The idea of Bitcoin becoming the reserve asset of the United States poses significant centralization risks for the world’s first cryptocurrency despite being an optimistic price catalyst, according to Charles Hoskinson.
Making Bitcoin a reserve asset for the US was recently floated by presidential candidate Robert F. Kennedy Junior, who said that he would sign an executive order for the US Treasury to purchase a total of 4 million Bitcoin (BTC) worth over $242 billion at today’s valuation.
Notably, that would represent 19% of the Bitcoin supply, said Charles Hoskinson, co-founder of Input Output Global and Cardano.
Hoskinson told Cointelegraph:
“It's a mixed bag. On one hand, it would be great for the price of Bitcoin, and it would be great for U.S. regulation of Bitcoin because the United States would be pro-Bitcoin in a certain respect.”

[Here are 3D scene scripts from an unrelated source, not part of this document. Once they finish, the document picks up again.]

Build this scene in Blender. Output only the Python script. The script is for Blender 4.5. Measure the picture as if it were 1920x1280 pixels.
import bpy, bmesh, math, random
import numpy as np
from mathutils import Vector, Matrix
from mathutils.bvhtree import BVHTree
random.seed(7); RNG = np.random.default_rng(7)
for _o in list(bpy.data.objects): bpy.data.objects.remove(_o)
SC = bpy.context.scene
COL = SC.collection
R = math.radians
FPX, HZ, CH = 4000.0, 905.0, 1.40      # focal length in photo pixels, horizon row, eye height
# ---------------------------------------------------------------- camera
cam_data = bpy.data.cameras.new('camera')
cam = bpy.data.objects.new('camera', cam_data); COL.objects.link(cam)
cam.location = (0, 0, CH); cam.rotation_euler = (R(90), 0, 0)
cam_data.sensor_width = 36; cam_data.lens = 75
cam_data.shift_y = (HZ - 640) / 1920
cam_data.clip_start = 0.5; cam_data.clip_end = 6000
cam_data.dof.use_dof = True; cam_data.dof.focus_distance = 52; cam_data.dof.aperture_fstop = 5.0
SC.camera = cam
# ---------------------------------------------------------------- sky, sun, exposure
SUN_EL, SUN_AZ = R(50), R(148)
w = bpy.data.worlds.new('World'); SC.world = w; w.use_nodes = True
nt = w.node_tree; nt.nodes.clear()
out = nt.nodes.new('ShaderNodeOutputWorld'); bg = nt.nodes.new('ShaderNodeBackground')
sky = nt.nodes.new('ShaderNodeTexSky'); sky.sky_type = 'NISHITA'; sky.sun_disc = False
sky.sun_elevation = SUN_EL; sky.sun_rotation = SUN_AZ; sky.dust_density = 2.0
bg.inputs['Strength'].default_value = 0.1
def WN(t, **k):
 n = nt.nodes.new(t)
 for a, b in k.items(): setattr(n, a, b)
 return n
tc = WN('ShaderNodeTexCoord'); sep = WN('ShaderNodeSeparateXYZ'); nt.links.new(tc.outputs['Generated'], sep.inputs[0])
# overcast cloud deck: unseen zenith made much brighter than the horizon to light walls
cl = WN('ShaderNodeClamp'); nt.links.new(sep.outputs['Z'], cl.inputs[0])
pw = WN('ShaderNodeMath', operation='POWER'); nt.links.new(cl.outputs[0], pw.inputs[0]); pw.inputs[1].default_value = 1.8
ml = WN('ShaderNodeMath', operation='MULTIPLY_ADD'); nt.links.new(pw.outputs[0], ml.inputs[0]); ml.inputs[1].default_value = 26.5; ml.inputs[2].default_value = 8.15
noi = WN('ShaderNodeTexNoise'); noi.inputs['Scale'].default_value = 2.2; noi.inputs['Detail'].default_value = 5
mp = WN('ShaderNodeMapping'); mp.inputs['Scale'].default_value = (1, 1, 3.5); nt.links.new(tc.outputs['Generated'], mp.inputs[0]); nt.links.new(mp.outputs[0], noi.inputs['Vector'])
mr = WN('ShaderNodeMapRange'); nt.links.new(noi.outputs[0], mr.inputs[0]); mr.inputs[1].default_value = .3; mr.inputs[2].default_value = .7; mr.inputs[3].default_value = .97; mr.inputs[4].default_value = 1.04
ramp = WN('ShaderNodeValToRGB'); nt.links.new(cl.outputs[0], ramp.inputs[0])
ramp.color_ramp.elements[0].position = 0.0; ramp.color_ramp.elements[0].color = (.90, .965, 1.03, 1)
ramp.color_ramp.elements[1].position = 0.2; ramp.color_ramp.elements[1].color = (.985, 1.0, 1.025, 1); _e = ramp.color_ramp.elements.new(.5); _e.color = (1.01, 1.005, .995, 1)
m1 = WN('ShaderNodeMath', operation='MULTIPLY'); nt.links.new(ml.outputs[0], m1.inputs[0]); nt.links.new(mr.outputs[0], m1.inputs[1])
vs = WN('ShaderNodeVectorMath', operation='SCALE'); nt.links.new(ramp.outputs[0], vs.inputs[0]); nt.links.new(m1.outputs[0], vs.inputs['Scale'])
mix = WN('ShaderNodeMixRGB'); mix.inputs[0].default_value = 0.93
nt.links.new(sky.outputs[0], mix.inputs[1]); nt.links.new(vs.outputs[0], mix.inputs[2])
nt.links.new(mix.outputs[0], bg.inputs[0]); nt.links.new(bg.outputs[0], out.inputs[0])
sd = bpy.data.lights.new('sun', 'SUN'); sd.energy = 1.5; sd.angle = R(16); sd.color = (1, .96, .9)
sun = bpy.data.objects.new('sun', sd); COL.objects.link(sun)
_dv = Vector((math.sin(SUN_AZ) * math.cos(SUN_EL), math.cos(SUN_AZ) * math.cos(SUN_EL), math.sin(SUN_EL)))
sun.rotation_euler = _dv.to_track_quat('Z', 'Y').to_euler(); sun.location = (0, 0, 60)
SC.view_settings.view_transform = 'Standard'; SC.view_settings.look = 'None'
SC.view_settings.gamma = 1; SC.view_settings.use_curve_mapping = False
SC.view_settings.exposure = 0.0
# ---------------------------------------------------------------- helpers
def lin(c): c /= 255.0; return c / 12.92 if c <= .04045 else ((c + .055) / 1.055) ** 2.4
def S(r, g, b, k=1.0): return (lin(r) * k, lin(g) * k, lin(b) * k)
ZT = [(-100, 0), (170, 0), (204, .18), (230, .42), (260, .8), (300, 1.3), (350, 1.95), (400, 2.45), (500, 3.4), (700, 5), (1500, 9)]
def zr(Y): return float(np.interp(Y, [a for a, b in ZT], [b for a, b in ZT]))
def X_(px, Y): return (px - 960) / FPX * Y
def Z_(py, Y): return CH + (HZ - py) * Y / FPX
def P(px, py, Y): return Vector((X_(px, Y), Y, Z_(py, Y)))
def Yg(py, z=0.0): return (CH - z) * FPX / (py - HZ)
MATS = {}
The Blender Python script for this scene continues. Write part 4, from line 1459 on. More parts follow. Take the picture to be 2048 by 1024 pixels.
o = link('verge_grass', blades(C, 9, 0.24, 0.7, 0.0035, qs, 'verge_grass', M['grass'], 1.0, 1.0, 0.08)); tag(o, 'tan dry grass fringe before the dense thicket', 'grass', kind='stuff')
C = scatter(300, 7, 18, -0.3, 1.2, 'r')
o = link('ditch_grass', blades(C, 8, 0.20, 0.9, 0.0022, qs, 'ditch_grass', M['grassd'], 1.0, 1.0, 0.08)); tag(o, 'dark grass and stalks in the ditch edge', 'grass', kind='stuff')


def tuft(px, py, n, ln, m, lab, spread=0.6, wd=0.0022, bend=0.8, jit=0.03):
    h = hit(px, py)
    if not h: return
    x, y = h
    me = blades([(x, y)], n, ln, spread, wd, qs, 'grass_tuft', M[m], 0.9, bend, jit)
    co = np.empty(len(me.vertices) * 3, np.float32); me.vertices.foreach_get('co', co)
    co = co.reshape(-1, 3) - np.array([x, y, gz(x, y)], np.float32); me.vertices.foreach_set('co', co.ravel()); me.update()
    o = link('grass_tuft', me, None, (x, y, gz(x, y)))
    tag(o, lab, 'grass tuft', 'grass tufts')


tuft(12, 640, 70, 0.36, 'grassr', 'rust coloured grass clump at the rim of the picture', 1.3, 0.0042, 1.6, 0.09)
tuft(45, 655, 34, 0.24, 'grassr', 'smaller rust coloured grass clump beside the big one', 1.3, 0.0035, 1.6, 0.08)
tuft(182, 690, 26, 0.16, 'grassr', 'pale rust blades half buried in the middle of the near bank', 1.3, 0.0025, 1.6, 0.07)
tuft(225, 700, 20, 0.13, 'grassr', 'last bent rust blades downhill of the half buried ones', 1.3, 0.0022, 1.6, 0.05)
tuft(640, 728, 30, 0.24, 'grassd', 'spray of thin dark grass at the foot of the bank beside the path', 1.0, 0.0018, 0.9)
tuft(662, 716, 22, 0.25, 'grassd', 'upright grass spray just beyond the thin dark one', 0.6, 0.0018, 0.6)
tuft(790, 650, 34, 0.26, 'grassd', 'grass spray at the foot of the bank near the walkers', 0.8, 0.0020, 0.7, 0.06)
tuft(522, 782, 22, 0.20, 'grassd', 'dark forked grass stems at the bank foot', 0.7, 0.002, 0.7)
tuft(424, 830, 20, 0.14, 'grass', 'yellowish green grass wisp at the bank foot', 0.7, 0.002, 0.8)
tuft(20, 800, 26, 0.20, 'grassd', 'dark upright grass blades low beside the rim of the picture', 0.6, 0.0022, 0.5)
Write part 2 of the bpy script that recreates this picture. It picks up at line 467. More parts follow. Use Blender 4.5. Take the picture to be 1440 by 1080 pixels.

Bitcoin has recently staged a 21% recovery above the $60,000 mark after this week’s $510 billion crypto market sell-off nuked BTC price to a five-month low of $49,500 on Aug. 5, before the market started to recover.
Bitcoin’s decentralized supply distribution is among its core benefits, which makes the world’s first cryptocurrency tamper-proof and secure.
However, the US holding 19% of BTC supply could introduce unwanted consequences, warned Hoskinson:
“On the other hand, it also means that if things happen the US disagrees with, because it has a strategic interest in the asset, it may use its geopolitical power to change that. So be careful who you welcome in, and be careful of the powers of those people…”
As of Aug. 9, the largest single Bitcoin wallet holds 1.26% of the supply, or 248,000 BTC worth $15 billion. The wallet belongs to Binance, the world’s largest crypto exchange, according to Bitinfocharts.
While the exact implications of the US holding a majority of the Bitcoin supply aren’t clear, this is usually a sign of concern with other global assets, explained Hoskinson:
“Traditionally, this is done by conventional regulators, especially with commodities. We don't like the idea of somebody buying up 20% of the world's oil supply or something like that. So that would be a cartel.”
The new Bitcoin and Ether (ETH) exchange-traded funds (ETFs) make cryptocurrency more accessible to retail investors, said Hoskinson:
“They’re going to make it more accessible to certain geographies, certain age groups, and also certain risk profiles. And that’s where Wall Street makes all of its money.”
Moreover, the crypto ETF floodgates have opened on Wall Street and Hoskinson expects an array of new crypto ETFs in the future, including an ADA (ADA) ETF. He added:
“You can't stop people from buying or creating financial products to aggregate things together or allow accessibility to happen. So ETFs are an organic thing, and they occur after the markets reach a certain level of maturity, both in terms of participation and regulation.”
Meanwhile, the European markets could pave the way for the first Ether staking ETF, which would signal another significant development for crypto adoption, Charles d’Haussy, CEO of the dYdX Foundation, told Cointelegraph.